Dosya kapsamından davaya konu cezai işlemin, davalı kuruma yapılan şikayetler üzerine davalı kurum görevlilerince gerçekleştirildiği, cezanın ise ifadelerine başvurulan hastaların beyanları üzerine tesis edildiği anlaşılmaktadır. Davalı tarafından yapılan soruşturma kapsamında ifadeleri alınan hastalardan ..., 26.01.2012 tarih ve RFKDCI işlem numaralı reçeteyi kendisinin yazdırmadığını, o tarihte hastaneye giriş yaptığını ama reçete yazdırmadığını, reçete de yer alan ilaçları temin etmediğini belirtmiş, ... ilaç katılım payı, muayene ücreti ve fiyat farkını ödemediğini, ... ise, fark ücretinin tamamını ödemediklerini ifade etmişlerdir. Mahkemece hükme esas alınan raporda ise bu ifadeleri veren hastaların eczane çalışanları olduklarını ve davacının maaştan kesinti yaptığı savunmasının yerinde görüldüğü belirtilmiş ise de dosya kapsamından buna ilişkin somut araştırma yapılmadığı anlaşılmaktadır.

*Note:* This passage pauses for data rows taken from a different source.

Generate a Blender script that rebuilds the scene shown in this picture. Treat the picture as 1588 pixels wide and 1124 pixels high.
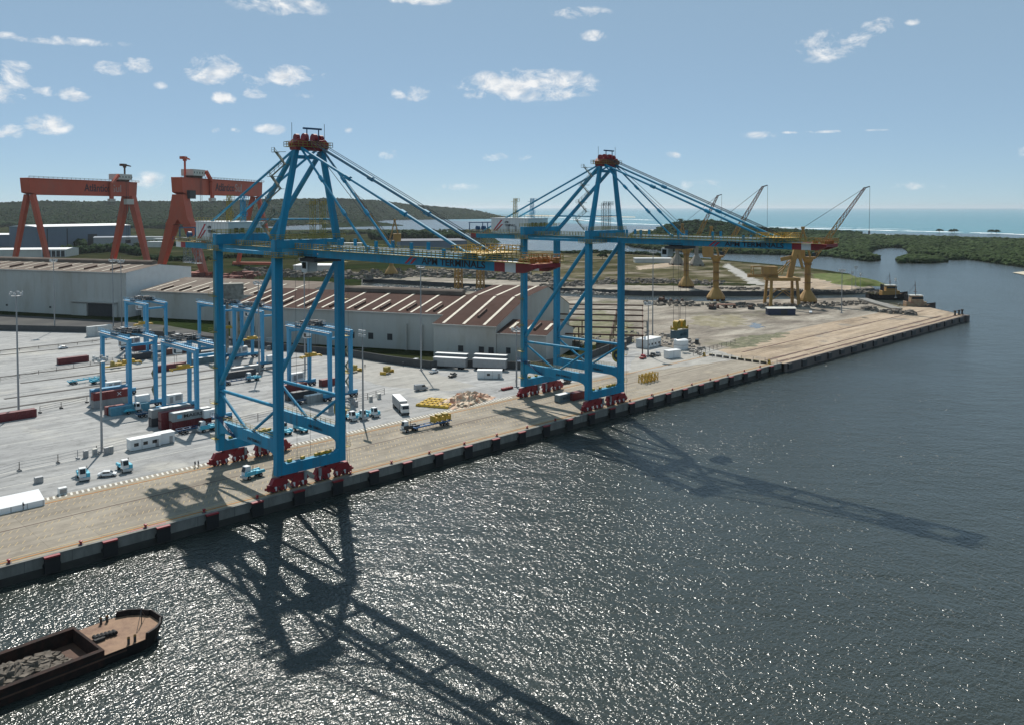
import bpy, bmesh, math, random
import numpy as np
from mathutils import Vector, Matrix
random.seed(7)
for o in list(bpy.data.objects): bpy.data.objects.remove(o)
SC = bpy.context.scene
COL = SC.collection
R = math.radians
# World frame: X runs along the quay (away from us), Y runs inland, Z up; quay deck = 0 m, water = -3.5 m.
WATER = -3.5
CAM_X, CAM_Y, CAM_H = -6.595, -6.602, 66.18
# optical centre sits above the middle of the frame (vertical lens shift), so uprights stay nearly parallel
FPX, CX, CY, HORIZON = 1334.2, 794.0, 372.25, 322.0
TILT = math.atan((CY - HORIZON) / FPX)
AZ = R(45.03)
# ---------------------------------------------------------------- camera
cam = bpy.data.cameras.new('camera')
cam.sensor_width = 36.0
cam.lens = 36.0 * FPX / 1588.0
cam.shift_y = -(562.0 - CY) / 1588.0
cam.clip_start = 1.0
cam.clip_end = 150000.0
camo = bpy.data.objects.new('camera', cam); COL.objects.link(camo)
FW = Vector((math.cos(AZ) * math.cos(TILT), math.sin(AZ) * math.cos(TILT), -math.sin(TILT)))
RT = Vector((math.sin(AZ), -math.cos(AZ), 0))
UP = RT.cross(FW)
camo.matrix_world = Matrix(((RT.x, UP.x, -FW.x, CAM_X), (RT.y, UP.y, -FW.y, CAM_Y), (RT.z, UP.z, -FW.z, CAM_H), (0, 0, 0, 1)))
SC.camera = camo
# ---------------------------------------------------------------- sun and sky
SUN_DIR = Vector((0.47, 0.76, 1.0)).normalized()      # towards the sun
sun = bpy.data.lights.new('sun', 'SUN'); sun.energy = 5.0; sun.angle = R(0.53); sun.color = (1.0, 0.95, 0.87)
suno = bpy.data.objects.new('sun', sun); COL.objects.link(suno)
suno.rotation_euler = SUN_DIR.to_track_quat('Z', 'Y').to_euler()
SC.view_settings.view_transform = 'Standard'; SC.view_settings.look = 'None'
SC.view_settings.exposure = 0.0; SC.view_settings.gamma = 1.0
SC.render.engine = 'CYCLES'
SC.cycles.max_bounces = 5; SC.cycles.diffuse_bounces = 2; SC.cycles.glossy_bounces = 3; SC.cycles.transmission_bounces = 3
SC.cycles.caustics_reflective = False; SC.cycles.caustics_refractive = False
SC.cycles.use_denoising = True
HAZE_DENSITY = 2.3e-5
WAVE_A, WAVE_B, WATER_R = .235, .30, .17
SC.cycles.volume_bounces = 0

def raydir(px, py): return FW * FPX + RT * (px - CX) - UP * (py - CY)
def G(px, py, z=0.0):
    """survey point: where the sight line meets the level z"""
    d = raydir(px, py); t = (z - CAM_H) / d.z
    return Vector((CAM_X + d.x * t, CAM_Y + d.y * t, z))
def zat(px, py, x, y):
    """height at which the sight line passes over the ground point x, y"""
    d = raydir(px, py); return CAM_H + math.hypot(x - CAM_X, y - CAM_Y) * d.z / math.hypot(d.x, d.y)

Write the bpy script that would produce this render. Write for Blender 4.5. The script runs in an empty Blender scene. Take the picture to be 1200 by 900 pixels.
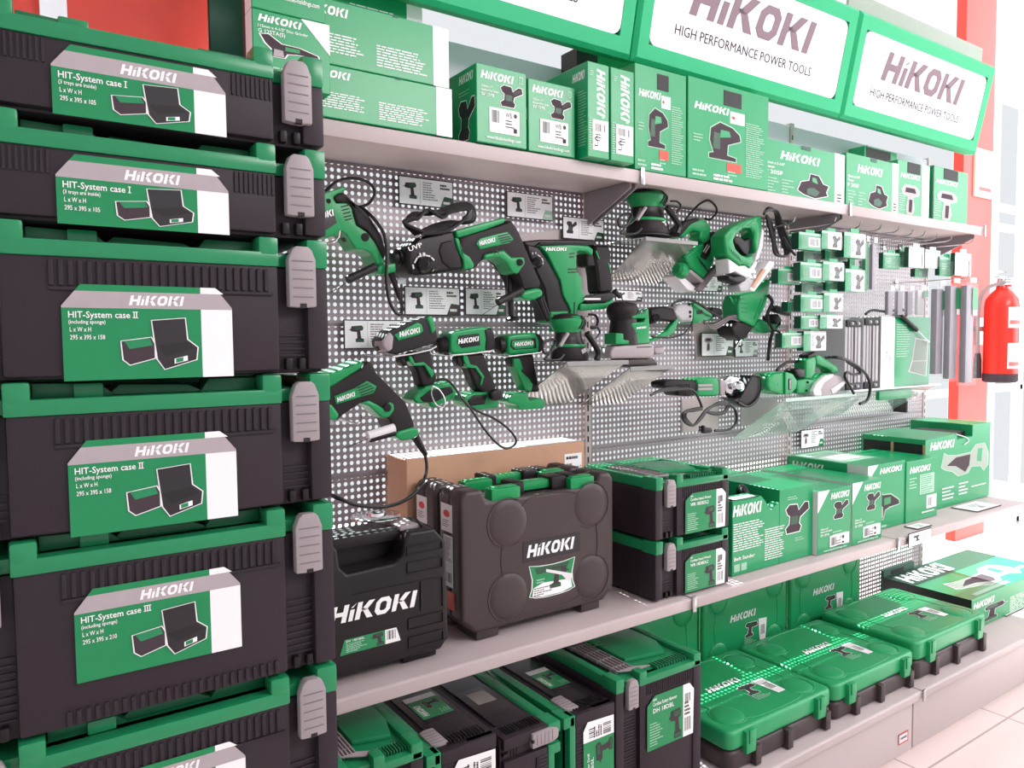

O halde mahkemece; taraflar arasındaki sözleşmenin niteliği ve uyuşmazlığın maddi vakıaya ilişkin olup, tanık dinlenmesinin de mümkün olduğu gözetilerek, tarafların iddia ve savunmalarını karşılayacak şekilde, konusunda uzman bilirkişi kurulu oluşturulmak suretiyle, cezai işleme konu sözleşme maddeleri tek tek değerlendirilerek ve protokol değişiklikleri dikkate alınarak taraf, mahkeme ve Yargıtay denetimine elverişli ve açıklayıcı olacak şekilde somut verilere dayalı rapor alınması ve oluşacak sonuca göre bir karar verilmesi gerekirken, eksik inceleme ve araştırmaya dayalı hüküm kurulması doğru görülmemiş, bozmayı gerektirmiştir.
SONUÇ: Yukarıda açıklanan nedenlerle, hükmün, HUMK"nun 428. maddesi gereğince davalı yararına BOZULMASINA, 6100 sayılı HMK"nun Geçici Madde 3 atfıyla 1086 sayılı HUMK"nun 440. maddesi gereğince kararın tebliğinden itibaren 15 günlük süre içinde karar düzeltme yolu açık olmak üzere, 02/07/2020 tarihinde oy birliğiyle karar verildi.